- **Information provided**
═══
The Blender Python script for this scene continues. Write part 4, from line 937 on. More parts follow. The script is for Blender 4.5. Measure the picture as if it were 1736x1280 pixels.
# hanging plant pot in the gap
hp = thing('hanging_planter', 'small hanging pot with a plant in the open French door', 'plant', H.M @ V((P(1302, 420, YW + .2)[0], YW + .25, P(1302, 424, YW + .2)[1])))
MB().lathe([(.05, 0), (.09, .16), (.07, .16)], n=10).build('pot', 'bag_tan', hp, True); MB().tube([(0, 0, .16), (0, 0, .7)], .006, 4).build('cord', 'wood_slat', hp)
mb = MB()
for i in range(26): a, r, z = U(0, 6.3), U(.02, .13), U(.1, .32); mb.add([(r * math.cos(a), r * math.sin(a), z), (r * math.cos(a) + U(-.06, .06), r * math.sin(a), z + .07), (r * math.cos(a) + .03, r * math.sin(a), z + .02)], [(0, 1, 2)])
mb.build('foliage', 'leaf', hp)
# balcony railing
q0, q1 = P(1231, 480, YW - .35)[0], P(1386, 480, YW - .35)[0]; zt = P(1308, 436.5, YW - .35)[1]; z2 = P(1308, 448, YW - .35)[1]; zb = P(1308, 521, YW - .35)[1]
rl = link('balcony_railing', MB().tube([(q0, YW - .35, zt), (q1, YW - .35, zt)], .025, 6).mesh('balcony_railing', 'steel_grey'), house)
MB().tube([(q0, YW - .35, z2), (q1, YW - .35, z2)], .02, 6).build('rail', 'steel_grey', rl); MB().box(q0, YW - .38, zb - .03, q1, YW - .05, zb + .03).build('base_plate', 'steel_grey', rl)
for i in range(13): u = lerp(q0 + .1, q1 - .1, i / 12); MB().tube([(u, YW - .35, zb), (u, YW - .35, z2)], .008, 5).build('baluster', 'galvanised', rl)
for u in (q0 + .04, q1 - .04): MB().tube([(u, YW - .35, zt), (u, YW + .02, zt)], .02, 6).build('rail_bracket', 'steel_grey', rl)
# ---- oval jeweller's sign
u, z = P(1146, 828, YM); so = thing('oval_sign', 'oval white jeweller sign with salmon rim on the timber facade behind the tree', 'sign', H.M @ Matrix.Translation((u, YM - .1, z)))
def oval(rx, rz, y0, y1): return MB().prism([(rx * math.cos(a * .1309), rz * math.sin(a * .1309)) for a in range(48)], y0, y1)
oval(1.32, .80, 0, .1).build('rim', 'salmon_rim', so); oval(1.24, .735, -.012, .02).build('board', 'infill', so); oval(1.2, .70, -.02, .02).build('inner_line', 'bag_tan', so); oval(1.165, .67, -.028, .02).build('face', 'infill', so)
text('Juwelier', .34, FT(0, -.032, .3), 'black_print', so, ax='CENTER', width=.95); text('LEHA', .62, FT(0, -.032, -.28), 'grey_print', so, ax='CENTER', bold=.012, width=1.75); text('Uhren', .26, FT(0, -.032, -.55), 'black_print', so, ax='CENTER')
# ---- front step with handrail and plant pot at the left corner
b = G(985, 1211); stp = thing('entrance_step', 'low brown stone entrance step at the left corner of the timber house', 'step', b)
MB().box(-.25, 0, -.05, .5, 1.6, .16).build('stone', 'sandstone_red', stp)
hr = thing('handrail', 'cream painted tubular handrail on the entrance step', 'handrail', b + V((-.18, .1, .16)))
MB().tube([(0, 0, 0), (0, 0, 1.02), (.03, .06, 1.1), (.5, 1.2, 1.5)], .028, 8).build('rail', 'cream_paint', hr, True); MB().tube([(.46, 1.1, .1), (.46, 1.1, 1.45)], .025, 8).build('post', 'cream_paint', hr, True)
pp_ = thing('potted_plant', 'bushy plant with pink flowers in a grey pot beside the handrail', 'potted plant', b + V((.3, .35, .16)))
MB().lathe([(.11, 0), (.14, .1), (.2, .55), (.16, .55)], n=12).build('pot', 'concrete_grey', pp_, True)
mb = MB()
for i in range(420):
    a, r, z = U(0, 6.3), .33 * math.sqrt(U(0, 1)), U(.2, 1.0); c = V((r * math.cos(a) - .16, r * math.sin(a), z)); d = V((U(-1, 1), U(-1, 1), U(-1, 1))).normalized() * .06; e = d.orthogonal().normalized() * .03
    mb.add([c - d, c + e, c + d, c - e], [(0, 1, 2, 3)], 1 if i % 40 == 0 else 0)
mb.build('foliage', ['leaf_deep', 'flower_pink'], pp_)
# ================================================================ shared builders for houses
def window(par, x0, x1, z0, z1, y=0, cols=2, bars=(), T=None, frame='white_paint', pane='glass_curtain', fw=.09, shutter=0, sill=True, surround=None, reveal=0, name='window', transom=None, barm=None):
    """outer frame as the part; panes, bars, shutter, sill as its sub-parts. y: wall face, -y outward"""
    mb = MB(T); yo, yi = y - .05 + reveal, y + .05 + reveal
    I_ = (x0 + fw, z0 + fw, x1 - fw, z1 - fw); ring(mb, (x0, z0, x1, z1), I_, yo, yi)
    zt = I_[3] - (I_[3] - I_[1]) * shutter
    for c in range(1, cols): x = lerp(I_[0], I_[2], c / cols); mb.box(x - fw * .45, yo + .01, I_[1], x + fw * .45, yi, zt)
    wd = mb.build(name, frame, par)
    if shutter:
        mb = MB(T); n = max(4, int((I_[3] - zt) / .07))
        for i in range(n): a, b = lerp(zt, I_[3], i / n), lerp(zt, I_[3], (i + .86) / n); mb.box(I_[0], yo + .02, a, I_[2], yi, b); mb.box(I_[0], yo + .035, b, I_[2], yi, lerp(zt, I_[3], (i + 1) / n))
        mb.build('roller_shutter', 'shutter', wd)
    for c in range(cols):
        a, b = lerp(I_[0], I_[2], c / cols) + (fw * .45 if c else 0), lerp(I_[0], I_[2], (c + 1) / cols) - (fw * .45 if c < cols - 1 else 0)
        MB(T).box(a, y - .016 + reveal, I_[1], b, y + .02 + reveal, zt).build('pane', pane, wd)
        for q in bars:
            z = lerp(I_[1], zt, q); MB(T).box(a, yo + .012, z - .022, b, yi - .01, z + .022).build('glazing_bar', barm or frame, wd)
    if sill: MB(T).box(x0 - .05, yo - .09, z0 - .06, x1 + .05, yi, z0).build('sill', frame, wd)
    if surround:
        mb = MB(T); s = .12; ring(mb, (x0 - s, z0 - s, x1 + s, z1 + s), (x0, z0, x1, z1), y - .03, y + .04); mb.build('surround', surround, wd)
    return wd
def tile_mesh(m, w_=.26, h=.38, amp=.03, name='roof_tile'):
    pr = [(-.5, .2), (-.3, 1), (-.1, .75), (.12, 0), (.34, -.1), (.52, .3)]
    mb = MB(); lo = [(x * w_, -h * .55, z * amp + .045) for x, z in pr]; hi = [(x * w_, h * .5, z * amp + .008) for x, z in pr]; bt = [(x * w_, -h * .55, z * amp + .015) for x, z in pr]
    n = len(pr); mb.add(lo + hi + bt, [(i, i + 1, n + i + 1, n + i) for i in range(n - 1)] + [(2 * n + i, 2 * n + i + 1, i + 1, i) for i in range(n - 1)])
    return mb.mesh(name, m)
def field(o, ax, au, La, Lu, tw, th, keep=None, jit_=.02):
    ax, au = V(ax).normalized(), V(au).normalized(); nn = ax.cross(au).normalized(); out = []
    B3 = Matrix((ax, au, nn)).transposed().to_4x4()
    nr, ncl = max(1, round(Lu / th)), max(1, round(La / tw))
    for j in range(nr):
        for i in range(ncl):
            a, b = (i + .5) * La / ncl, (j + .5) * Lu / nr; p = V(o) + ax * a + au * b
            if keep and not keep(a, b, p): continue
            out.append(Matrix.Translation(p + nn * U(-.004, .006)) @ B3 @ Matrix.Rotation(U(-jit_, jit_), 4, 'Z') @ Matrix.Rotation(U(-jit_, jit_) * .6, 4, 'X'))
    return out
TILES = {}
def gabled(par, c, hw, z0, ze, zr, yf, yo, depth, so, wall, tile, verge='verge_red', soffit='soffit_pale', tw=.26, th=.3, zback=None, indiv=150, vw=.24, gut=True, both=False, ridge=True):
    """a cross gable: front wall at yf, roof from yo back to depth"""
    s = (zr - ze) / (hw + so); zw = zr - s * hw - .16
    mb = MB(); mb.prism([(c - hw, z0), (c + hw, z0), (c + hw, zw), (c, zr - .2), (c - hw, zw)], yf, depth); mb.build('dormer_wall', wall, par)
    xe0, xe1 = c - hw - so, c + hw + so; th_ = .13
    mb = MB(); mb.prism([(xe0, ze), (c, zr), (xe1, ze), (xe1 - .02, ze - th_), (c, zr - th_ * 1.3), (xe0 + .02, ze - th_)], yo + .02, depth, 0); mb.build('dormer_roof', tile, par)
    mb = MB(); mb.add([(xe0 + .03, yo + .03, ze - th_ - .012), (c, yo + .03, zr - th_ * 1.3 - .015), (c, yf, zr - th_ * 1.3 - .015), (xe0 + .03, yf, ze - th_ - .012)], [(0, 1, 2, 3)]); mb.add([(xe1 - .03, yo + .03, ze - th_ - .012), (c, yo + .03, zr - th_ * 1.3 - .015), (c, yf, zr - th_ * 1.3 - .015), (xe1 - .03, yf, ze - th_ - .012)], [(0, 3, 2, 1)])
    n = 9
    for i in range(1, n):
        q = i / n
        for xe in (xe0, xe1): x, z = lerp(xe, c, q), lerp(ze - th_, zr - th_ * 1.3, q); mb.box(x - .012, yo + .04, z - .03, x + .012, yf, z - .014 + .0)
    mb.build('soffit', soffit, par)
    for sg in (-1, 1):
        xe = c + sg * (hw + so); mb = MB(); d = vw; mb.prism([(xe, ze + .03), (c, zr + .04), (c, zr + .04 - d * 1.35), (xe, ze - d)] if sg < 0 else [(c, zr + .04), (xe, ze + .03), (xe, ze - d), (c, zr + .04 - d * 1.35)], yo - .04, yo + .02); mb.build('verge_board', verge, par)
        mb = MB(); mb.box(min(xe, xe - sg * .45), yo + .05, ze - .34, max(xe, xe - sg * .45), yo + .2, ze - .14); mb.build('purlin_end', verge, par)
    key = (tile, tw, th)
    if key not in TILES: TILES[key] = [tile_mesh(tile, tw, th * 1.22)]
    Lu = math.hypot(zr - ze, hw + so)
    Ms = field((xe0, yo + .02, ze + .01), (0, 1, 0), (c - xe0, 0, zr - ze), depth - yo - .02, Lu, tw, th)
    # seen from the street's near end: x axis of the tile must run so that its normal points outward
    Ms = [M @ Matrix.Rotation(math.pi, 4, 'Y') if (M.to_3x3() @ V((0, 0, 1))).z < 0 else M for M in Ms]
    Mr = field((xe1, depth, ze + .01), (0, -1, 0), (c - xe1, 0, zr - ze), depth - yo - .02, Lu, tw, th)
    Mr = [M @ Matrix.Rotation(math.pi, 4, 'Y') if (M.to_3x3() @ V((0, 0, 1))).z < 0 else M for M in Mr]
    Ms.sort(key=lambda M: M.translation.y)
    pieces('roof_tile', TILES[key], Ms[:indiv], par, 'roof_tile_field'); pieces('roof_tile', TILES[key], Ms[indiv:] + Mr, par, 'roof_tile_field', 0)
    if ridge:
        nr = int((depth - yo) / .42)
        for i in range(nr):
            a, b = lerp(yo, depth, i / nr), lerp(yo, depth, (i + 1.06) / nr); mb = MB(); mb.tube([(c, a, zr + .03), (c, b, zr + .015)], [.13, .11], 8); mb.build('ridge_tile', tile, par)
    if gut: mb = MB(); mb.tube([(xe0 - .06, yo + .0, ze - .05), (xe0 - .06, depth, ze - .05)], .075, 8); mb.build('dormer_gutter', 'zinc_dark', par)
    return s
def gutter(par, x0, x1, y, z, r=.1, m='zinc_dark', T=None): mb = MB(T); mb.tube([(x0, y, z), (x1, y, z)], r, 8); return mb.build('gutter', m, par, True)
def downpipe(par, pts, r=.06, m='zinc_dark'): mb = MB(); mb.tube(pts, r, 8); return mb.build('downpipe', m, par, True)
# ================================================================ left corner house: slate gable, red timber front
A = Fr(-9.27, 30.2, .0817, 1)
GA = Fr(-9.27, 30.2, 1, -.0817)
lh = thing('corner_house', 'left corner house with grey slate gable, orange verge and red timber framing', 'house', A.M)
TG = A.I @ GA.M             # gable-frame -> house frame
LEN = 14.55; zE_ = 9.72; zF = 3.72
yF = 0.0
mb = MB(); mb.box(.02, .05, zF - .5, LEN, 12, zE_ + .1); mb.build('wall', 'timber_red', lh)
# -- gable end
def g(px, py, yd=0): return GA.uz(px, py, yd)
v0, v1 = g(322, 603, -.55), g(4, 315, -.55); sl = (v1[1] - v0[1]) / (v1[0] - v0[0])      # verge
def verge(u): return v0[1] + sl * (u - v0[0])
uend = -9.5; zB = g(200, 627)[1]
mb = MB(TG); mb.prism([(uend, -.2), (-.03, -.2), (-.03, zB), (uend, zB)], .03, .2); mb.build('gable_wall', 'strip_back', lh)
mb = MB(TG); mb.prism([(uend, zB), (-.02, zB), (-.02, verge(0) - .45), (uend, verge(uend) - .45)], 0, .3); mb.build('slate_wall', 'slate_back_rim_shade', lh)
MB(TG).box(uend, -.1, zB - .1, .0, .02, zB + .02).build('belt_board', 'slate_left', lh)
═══
- **What is needed**
Give only the number of lines above that hold the string "from".

- **Response below**
3